## YOUR GOAL
Using the entries shown below, output the line containing "What Blender Python", the line containing "from mathutils import", and every line between them, exactly. Pictures are omitted.
[START SUPPLIED MATERIAL]
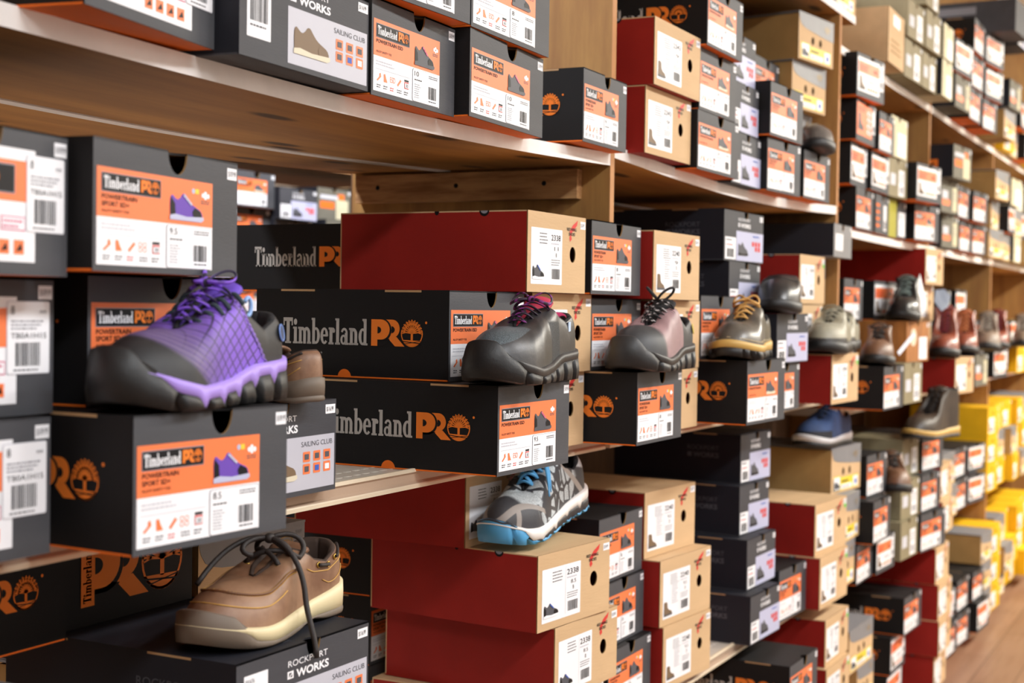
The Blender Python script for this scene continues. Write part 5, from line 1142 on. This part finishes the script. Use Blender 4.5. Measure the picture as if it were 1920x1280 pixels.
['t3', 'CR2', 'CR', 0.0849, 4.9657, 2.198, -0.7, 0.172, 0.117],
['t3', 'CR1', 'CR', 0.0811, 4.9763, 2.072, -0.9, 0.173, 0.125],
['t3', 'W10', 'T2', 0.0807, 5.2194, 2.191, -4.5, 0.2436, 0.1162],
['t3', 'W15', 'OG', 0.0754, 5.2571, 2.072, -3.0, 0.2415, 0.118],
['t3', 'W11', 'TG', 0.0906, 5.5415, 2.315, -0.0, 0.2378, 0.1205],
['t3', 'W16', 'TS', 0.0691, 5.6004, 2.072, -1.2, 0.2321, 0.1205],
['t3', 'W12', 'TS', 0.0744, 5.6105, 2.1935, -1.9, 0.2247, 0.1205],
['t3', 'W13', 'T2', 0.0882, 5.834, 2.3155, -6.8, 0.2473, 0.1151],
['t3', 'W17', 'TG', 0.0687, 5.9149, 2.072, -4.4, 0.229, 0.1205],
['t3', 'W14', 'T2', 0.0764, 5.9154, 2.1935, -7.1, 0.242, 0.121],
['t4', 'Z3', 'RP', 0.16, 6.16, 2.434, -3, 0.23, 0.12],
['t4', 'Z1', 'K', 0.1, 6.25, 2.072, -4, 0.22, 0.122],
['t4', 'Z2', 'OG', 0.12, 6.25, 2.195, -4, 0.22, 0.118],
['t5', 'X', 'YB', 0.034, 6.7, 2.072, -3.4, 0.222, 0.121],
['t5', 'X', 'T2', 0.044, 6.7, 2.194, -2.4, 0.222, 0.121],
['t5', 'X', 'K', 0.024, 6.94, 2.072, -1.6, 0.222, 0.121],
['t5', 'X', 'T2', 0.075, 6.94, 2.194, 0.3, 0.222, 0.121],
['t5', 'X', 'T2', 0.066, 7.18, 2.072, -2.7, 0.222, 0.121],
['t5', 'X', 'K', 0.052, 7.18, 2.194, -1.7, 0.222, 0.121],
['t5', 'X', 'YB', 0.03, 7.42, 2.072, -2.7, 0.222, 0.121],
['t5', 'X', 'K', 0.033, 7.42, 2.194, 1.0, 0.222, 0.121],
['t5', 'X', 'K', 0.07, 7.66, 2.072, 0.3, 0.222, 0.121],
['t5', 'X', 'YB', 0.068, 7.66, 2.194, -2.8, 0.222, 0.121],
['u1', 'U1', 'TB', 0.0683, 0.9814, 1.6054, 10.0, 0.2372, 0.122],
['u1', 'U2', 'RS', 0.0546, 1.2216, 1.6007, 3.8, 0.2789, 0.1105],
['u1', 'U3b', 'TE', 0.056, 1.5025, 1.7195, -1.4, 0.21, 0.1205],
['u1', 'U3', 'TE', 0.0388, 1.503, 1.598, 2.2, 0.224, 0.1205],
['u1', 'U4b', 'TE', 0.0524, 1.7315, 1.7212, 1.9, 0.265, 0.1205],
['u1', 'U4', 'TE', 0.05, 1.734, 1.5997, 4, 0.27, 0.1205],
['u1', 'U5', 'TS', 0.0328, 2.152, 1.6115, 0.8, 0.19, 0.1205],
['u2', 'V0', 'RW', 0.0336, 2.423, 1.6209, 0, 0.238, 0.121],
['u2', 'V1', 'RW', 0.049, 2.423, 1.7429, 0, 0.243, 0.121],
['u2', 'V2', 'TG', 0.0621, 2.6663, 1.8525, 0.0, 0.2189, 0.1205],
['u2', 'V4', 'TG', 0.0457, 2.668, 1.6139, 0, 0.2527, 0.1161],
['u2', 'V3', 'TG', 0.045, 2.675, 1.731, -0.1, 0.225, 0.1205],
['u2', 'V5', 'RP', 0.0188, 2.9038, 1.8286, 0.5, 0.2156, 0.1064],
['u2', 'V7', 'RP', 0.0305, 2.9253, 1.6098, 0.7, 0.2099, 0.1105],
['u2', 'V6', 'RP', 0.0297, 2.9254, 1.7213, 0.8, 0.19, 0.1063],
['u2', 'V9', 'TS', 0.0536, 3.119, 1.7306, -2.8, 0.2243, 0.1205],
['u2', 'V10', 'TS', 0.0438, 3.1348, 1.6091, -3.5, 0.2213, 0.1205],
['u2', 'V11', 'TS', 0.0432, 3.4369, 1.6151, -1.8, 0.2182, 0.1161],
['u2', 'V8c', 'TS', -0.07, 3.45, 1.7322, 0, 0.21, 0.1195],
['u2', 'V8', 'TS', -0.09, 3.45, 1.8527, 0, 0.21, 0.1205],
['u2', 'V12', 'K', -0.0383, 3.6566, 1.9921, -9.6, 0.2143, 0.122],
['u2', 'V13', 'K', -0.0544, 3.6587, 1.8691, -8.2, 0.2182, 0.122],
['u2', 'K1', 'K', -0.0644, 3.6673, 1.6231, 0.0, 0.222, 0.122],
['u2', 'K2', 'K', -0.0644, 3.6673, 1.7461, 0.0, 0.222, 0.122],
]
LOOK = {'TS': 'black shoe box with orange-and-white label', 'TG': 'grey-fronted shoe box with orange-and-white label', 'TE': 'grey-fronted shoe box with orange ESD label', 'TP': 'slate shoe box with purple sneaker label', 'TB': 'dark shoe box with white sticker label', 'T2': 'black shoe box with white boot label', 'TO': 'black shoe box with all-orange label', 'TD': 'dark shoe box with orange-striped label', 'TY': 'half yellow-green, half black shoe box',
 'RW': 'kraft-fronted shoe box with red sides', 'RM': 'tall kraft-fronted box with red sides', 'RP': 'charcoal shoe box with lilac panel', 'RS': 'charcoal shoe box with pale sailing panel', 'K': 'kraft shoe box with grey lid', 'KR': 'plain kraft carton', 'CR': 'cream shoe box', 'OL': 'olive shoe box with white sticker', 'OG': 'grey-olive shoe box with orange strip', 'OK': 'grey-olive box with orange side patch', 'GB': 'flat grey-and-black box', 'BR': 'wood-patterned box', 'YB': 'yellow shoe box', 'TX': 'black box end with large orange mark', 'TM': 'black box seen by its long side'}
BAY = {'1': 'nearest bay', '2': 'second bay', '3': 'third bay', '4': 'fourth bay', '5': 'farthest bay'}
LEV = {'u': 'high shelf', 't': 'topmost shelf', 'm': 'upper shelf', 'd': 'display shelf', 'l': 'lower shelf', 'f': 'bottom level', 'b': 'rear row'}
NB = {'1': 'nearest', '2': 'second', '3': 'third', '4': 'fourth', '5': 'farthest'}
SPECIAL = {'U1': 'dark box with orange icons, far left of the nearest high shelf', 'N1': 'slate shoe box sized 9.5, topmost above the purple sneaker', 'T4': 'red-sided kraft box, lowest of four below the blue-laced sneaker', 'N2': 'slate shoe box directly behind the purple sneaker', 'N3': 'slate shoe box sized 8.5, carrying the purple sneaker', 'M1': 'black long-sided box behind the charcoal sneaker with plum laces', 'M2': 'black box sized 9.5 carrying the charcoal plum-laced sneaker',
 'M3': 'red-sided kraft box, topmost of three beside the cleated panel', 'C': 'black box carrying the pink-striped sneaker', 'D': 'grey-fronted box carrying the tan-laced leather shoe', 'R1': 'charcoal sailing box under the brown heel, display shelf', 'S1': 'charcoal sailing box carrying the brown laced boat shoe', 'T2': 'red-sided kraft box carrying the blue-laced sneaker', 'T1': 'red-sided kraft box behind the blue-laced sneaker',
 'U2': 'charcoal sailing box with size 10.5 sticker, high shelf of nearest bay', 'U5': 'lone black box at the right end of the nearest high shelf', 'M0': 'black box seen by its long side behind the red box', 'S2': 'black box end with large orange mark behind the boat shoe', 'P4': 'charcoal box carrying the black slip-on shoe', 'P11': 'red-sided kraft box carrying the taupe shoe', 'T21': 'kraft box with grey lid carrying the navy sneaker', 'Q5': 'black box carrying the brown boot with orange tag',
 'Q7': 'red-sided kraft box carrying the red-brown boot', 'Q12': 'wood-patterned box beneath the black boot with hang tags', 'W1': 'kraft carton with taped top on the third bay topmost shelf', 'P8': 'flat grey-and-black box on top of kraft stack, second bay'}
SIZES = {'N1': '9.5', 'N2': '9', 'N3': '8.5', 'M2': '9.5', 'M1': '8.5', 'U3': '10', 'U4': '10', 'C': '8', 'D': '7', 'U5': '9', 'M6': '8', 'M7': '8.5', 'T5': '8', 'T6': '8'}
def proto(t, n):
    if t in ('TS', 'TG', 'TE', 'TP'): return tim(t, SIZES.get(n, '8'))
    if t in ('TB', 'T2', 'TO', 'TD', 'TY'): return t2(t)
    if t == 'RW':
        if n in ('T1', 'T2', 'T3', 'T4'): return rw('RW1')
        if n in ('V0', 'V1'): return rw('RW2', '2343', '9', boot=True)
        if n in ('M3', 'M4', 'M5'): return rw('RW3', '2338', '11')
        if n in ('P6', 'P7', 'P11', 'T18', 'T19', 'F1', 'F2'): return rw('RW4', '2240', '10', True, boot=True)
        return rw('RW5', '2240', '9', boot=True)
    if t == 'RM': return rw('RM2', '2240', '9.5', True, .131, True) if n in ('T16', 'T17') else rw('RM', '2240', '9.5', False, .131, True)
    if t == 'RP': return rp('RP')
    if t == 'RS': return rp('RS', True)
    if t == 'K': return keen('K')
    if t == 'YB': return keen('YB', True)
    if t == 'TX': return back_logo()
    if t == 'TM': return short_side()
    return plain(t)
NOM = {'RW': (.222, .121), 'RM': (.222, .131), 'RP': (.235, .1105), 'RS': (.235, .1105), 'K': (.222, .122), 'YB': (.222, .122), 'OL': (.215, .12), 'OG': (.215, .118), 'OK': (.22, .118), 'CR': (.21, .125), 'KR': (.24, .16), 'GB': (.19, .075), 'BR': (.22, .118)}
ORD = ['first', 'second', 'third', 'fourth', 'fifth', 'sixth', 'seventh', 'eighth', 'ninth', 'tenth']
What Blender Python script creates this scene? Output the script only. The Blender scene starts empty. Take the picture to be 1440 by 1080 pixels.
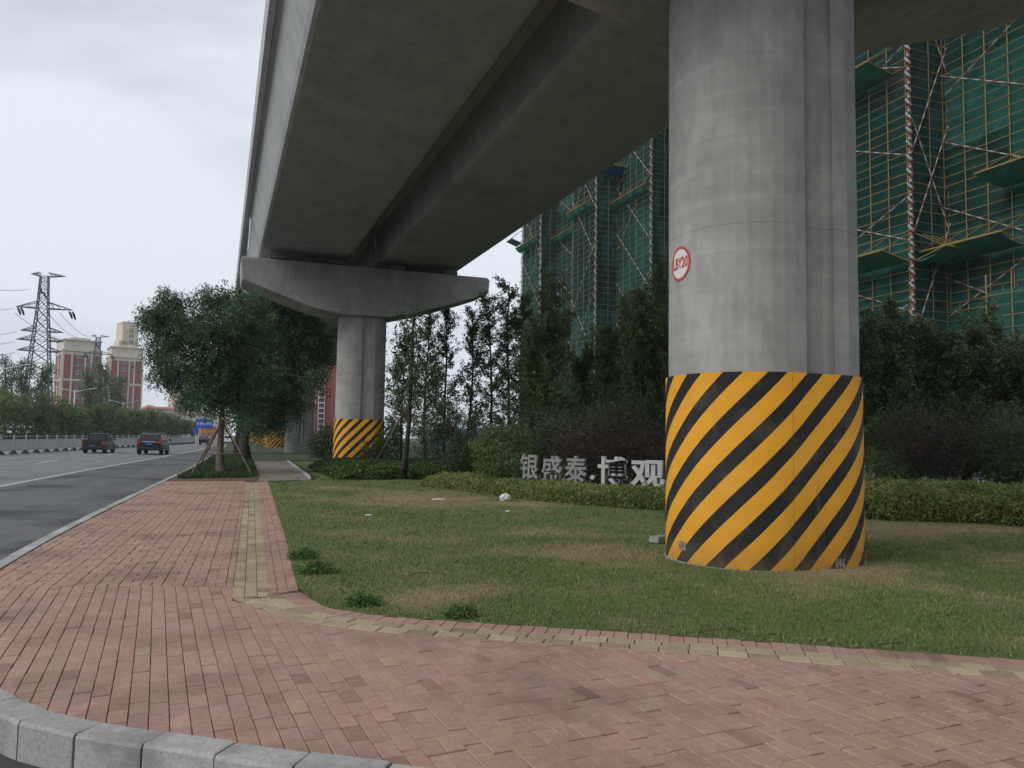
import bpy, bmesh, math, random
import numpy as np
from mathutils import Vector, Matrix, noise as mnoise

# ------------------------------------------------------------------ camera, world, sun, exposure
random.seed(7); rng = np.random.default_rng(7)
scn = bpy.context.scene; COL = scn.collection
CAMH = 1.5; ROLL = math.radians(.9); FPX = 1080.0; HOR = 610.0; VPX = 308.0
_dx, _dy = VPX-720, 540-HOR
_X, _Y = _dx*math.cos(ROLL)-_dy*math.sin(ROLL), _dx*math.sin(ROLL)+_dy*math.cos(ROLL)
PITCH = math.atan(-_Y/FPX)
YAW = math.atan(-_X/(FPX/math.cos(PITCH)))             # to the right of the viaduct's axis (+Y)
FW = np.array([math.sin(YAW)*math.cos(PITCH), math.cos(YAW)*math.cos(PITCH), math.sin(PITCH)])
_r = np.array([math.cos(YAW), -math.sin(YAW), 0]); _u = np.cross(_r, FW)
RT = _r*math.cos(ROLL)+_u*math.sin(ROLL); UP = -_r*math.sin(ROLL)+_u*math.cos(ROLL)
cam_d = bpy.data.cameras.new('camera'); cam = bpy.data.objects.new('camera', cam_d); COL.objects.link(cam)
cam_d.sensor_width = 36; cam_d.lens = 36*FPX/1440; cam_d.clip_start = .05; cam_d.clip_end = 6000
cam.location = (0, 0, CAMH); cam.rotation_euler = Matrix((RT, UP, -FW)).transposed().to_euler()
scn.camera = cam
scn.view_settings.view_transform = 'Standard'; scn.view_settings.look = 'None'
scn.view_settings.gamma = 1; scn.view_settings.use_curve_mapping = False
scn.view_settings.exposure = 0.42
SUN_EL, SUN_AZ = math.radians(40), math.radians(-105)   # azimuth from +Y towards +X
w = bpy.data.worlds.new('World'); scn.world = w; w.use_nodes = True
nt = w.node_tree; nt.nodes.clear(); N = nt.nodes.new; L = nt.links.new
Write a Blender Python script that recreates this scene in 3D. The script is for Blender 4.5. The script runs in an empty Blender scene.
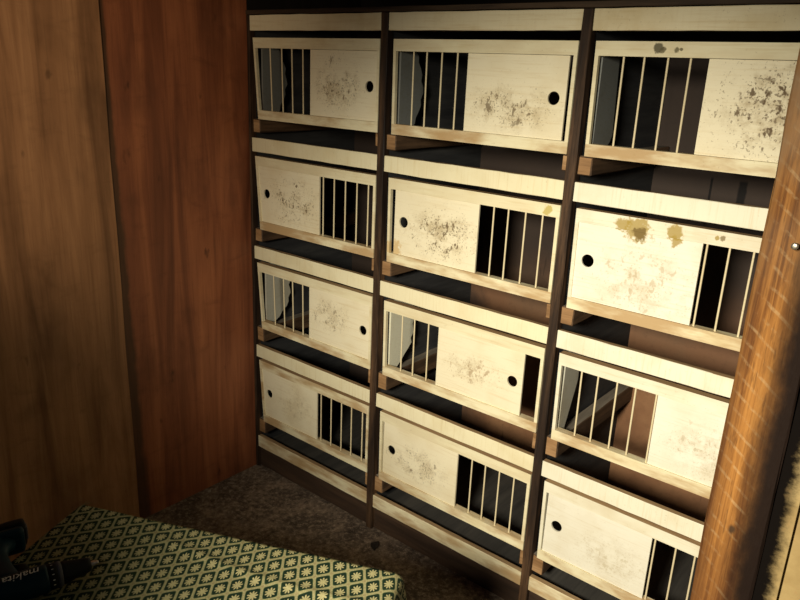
[END SUPPLIED MATERIAL]
## WRITTEN SOLUTION
What Blender Python script creates this scene? Output the script only. The Blender scene starts empty. Take the picture to be 1440 by 1080 pixels.
import bpy, bmesh, math, random
import numpy as np
from mathutils import Vector, Matrix, noise as mnoise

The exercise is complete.